■ **Data lines**:
┌──

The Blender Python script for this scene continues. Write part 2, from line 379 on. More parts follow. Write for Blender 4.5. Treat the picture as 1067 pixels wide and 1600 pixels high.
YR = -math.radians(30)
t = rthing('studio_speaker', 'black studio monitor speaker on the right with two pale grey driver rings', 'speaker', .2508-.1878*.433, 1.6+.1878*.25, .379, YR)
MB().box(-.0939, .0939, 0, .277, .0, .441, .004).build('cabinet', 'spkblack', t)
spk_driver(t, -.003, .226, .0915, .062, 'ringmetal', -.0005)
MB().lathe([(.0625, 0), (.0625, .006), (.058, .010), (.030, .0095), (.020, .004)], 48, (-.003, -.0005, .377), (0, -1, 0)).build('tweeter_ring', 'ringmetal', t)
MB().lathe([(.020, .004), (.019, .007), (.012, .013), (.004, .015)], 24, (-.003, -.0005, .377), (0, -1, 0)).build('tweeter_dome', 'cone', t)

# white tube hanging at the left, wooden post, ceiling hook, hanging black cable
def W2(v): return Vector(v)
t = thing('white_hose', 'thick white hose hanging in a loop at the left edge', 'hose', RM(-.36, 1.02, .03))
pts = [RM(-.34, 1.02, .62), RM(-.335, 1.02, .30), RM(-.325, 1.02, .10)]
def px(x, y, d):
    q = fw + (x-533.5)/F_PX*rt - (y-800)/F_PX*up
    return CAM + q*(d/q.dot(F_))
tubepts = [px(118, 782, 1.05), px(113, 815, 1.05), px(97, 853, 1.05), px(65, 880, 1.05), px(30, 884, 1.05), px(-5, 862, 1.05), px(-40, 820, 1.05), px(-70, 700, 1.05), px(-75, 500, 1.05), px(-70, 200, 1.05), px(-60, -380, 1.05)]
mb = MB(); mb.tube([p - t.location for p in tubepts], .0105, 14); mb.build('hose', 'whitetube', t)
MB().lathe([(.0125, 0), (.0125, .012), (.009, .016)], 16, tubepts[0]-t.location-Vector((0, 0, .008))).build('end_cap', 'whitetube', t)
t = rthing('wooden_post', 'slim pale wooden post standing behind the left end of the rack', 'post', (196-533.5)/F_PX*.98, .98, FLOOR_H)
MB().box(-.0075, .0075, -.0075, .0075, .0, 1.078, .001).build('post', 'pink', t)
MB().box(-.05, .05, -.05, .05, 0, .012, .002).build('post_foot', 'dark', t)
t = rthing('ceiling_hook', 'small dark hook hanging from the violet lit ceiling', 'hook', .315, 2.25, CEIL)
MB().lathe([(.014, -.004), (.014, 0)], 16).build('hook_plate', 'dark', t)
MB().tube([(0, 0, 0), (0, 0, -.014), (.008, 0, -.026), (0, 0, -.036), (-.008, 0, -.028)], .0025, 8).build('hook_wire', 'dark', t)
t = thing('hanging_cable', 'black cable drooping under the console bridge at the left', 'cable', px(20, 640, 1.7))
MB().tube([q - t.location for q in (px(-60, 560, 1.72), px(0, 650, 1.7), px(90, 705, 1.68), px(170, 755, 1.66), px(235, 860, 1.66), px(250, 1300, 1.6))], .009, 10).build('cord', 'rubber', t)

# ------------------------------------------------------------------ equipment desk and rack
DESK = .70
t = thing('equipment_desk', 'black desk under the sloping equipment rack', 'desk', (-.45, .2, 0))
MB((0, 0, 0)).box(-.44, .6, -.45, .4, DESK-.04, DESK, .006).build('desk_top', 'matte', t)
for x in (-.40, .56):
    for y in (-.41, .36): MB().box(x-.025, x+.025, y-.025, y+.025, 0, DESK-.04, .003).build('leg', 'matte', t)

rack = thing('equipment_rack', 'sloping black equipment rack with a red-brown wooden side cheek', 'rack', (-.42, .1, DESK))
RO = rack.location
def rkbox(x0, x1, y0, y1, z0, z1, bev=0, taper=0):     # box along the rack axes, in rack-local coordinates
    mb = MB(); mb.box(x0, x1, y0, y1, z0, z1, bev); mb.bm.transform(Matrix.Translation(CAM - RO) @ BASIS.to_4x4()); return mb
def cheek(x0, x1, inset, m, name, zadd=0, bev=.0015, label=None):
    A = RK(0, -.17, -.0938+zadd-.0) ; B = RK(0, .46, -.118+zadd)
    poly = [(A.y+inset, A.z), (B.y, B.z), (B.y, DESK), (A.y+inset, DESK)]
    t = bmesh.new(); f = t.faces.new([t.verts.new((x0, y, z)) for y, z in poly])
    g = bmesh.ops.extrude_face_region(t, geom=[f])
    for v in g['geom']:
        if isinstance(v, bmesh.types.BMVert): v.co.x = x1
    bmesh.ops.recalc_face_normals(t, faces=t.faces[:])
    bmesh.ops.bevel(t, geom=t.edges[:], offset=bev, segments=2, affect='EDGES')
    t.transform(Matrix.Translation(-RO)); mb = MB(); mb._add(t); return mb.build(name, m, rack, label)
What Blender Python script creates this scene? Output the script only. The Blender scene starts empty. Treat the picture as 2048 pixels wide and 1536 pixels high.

└──

■ **Exercise description**:
Locate each line containing the string "from" and show it.

■ **Response to this exercise**:
The Blender Python script for this scene continues. Write part 2, from line 379 on. More parts follow. Write for Blender 4.5. Treat the picture as 1067 pixels wide and 1600 pixels high.
t = rthing('ceiling_hook', 'small dark hook hanging from the violet lit ceiling', 'hook', .315, 2.25, CEIL)